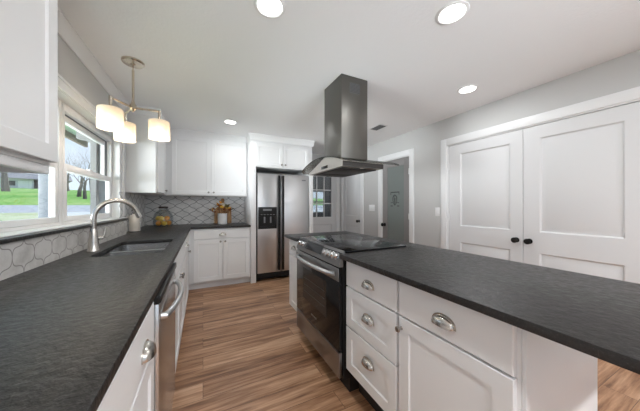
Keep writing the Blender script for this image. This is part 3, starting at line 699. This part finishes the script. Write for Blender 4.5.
# ------------------------------------------------------------------ island
XI = 0.835
FI = frame((XI, 0, 0), (0, 1, 0), (-1, 0, 0))
ib = -0.532; IZ = 0.175
def island_base(y0, y1, label):
    t = thing('island_cabinet', label, 'cabinet', (XI, (y0 + y1) / 2, 0))
    MB(FI).box(y0, y1, ib, 0, IZ, CT0 - 0.001, 0.001).obj('carcass', cab, t)
    return t
t = island_base(0.838, 1.292, 'white island drawer stack next to the range, three cup-pull drawers')
for (z0, z1, zp, sh) in ((0.716, 0.874, 0.788, 0), (0.466, 0.708, 0.600, 1), (0.188, 0.458, 0.360, 1)):
    dr = (shaker if sh else slab)(FI, t, 'drawer_front', 0.846, 1.282, z0, z1, 0.0005); cup_pull(FI, dr, 1.055, zp, 0.0205)
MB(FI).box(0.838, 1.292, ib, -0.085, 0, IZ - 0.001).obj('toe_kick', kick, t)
t = island_base(0.3645, 0.837, 'white island cabinet at the near end with a wide drawer over a door')
dr = slab(FI, t, 'drawer_front', 0.375, 0.830, 0.716, 0.874, 0.0005); cup_pull(FI, dr, 0.600, 0.788, 0.0205)
d = shaker(FI, t, 'door', 0.375, 0.830, 0.188, 0.708, 0.0005); cknob(FI, d, 0.812, 0.660, 0.0205)
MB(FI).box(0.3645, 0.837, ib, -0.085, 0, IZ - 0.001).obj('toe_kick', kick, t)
MB(FI).box(0.352, 0.364, ib - 0.001, 0.0, 0.0, CT0 - 0.003, 0.001).obj('end_panel', cab, t)
t = island_base(2.072, 2.395, 'white narrow island cabinet at the far end beyond the range')
dr = slab(FI, t, 'drawer_front', 2.085, 2.388, 0.716, 0.874, 0.0005); cup_pull(FI, dr, 2.24, 0.80, 0.0205)
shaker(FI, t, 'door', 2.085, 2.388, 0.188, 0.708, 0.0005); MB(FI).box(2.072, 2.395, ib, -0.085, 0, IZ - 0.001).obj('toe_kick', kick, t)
tag(MB().box(XI + 0.535, XI + 0.545, 0.366, 2.395, 0, CT0 - 0.003, 0.002).obj('island_back_panel', cab), 'white back panel of the island facing the closet doors', 'panel')
IX0, IX1, IY0, IY1 = 0.771, 1.530, 0.03, 2.42
RY0, RY1 = 1.297, 2.065
lo = [(IX0, IY0), (IX1, IY0), (IX1, IY1), (IX0, IY1), (IX0, RY1 + 0.004), (1.345, RY1 + 0.004), (1.345, RY0 - 0.004), (IX0, RY0 - 0.004)]
it = tag(MB().prism([lo], CT0, CT1, bev=0.003).obj('countertop', gran, None, (1.15, 1.0, CT0)), 'black granite island countertop around the range', 'countertop')
# range (faces -X)
XO = 0.800
FO = frame((XO, 0, 0), (0, 1, 0), (-1, 0, 0))
ra, rb = RY0 + 0.003, RY1 - 0.003
t = thing('range', 'stainless slide-in electric range with black glass oven door in the island', 'range', (1.06, 1.68, 0))
MB(FO).box(ra, rb, -0.535, -0.002, 0.10, 0.912, 0.002).obj('body', blackp, t)
MB(FO).box(ra + 0.01, rb - 0.01, -0.50, -0.06, 0.0, 0.099).obj('base', kick, t)
ck = MB(FO).box(ra - 0.006, rb + 0.006, -0.545, -0.018, 0.9165, 0.926, 0.002).obj('cooktop', blackg, t)
m = MB(FO)
for (y, x, r) in ((1.50, -0.17, 0.10), (1.87, -0.17, 0.085), (1.50, -0.39, 0.075), (1.87, -0.39, 0.10), (1.69, -0.42, 0.05)):
    for q in (r, r * 0.62):
        for k in range(40):
            a0_, a1_ = 2 * math.pi * k / 40, 2 * math.pi * (k + 1) / 40
            m.quad(*[(y + rad * math.cos(a), x + rad * math.sin(a), 0.9263) for rad, a in ((q, a0_), (q, a1_), (q - 0.003, a1_), (q - 0.003, a0_))])
m.obj('burner_rings', mat('burner_print', (0.055, 0.055, 0.058), 0.3), ck)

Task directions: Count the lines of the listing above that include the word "shaker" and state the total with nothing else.

Written reply: 3